**Task instructions:**
Only one portion of the data is to be written out: from the line bearing "Write a Blender" through the line bearing "COL = scene.collection". Write it exactly as it appears.

**Extracted data:**
* * * * * * * * *

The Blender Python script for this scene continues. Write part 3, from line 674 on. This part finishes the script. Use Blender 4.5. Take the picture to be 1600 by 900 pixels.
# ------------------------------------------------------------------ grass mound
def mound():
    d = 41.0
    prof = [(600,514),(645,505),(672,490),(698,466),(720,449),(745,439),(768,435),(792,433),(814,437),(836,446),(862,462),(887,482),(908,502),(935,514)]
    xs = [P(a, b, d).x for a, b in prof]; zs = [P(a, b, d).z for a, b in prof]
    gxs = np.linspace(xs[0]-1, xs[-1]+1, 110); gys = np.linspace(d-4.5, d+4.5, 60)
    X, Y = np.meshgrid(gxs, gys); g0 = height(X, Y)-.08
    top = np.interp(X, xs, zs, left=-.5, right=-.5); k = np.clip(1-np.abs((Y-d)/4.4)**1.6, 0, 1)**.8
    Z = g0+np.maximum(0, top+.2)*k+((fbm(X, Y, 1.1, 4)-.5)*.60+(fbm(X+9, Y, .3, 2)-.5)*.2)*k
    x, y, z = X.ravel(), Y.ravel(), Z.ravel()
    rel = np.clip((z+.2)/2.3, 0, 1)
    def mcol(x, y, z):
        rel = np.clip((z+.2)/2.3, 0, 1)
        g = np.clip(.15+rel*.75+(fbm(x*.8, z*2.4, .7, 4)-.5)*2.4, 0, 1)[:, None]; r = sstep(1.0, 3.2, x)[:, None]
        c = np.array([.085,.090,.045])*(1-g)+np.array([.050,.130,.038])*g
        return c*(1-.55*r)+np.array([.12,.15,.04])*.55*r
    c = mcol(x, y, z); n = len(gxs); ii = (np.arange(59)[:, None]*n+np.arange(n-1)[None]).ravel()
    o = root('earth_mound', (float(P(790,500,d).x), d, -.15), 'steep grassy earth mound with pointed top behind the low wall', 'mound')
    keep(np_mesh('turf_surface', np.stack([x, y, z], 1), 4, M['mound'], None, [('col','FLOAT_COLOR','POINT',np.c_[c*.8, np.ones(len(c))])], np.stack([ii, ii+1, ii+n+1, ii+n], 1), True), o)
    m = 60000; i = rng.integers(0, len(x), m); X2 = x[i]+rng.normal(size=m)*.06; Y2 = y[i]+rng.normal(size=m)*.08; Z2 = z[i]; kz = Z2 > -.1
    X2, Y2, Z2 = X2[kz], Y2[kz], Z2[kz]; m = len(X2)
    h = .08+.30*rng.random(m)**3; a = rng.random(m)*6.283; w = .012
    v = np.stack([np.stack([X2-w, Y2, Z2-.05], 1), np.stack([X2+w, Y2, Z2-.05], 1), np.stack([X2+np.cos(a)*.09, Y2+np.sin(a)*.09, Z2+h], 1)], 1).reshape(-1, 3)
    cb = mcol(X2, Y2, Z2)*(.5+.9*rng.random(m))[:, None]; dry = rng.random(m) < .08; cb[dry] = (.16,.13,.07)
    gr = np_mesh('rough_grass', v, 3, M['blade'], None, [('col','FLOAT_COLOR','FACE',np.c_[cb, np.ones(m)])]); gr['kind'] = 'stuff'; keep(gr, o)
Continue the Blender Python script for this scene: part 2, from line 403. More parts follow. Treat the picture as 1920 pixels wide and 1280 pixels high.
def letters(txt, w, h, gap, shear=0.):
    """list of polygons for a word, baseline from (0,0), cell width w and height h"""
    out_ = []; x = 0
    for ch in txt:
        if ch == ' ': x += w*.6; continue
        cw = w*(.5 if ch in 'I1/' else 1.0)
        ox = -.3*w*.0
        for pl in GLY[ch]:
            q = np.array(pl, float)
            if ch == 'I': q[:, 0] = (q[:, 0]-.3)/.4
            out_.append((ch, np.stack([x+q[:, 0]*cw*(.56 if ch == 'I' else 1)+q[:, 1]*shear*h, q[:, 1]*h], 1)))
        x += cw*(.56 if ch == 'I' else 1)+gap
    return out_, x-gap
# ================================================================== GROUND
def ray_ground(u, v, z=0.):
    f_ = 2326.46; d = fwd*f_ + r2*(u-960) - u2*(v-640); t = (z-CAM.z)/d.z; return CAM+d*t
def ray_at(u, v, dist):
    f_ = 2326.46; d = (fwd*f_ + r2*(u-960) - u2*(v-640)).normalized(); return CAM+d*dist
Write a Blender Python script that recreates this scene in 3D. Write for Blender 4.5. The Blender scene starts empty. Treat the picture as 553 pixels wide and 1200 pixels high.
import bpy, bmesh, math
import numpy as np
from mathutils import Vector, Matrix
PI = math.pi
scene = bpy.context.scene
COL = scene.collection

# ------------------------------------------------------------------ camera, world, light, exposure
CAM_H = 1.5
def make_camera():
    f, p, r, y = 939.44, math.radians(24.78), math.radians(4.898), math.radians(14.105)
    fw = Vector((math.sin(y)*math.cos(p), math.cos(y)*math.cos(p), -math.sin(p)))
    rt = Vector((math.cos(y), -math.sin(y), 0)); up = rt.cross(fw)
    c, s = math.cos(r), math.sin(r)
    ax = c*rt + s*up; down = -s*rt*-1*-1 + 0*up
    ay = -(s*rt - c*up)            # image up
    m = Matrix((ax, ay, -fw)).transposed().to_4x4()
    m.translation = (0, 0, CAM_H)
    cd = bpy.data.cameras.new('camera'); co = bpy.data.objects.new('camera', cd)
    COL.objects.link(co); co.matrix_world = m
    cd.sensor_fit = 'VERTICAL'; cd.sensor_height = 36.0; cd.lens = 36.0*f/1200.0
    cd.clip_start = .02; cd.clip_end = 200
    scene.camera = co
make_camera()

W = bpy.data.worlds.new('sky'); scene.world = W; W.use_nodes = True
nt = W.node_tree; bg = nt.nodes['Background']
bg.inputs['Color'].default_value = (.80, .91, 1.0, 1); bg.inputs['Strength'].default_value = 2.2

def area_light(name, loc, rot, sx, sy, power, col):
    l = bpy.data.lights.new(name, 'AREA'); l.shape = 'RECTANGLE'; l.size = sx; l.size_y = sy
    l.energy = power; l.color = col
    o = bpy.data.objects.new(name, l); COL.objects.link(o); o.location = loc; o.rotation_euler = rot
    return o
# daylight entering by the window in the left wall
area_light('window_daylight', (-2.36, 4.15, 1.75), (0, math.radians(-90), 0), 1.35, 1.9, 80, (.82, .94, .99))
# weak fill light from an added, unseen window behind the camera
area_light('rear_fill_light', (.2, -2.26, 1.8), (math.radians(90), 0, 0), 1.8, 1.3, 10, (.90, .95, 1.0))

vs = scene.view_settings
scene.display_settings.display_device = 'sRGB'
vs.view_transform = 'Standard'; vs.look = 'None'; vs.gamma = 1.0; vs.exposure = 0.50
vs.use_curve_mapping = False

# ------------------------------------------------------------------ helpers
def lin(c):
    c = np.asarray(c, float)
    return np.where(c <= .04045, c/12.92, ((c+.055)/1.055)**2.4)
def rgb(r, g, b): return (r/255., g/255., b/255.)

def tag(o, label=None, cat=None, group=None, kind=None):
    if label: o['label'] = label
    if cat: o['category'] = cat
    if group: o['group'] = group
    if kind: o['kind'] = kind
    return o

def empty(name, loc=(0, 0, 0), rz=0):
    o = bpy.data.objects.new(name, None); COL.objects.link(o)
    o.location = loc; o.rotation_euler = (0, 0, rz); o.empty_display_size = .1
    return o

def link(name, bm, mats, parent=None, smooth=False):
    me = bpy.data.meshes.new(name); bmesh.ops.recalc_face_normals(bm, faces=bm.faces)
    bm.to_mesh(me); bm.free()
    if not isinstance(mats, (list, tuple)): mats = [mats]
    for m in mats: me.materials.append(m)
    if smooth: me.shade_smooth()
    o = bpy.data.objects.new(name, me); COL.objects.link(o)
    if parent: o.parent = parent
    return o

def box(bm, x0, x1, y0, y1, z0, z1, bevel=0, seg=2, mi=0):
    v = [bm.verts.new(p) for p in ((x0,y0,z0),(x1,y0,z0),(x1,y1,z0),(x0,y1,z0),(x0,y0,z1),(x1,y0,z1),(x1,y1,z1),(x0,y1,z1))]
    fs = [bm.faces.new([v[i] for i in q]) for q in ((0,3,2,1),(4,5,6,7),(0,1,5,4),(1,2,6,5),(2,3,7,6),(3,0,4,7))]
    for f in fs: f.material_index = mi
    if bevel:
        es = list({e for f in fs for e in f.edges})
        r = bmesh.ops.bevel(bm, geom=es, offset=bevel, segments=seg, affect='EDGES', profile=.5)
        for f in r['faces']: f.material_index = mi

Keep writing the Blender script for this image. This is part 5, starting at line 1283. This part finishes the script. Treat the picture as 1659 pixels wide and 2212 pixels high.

* * * * * * * * *

**Solution:**
Write a Blender Python script that recreates this scene in 3D. Write for Blender 4.5. The Blender scene starts empty. Treat the picture as 553 pixels wide and 1200 pixels high.
import bpy, bmesh, math
import numpy as np
from mathutils import Vector, Matrix
PI = math.pi
scene = bpy.context.scene
COL = scene.collection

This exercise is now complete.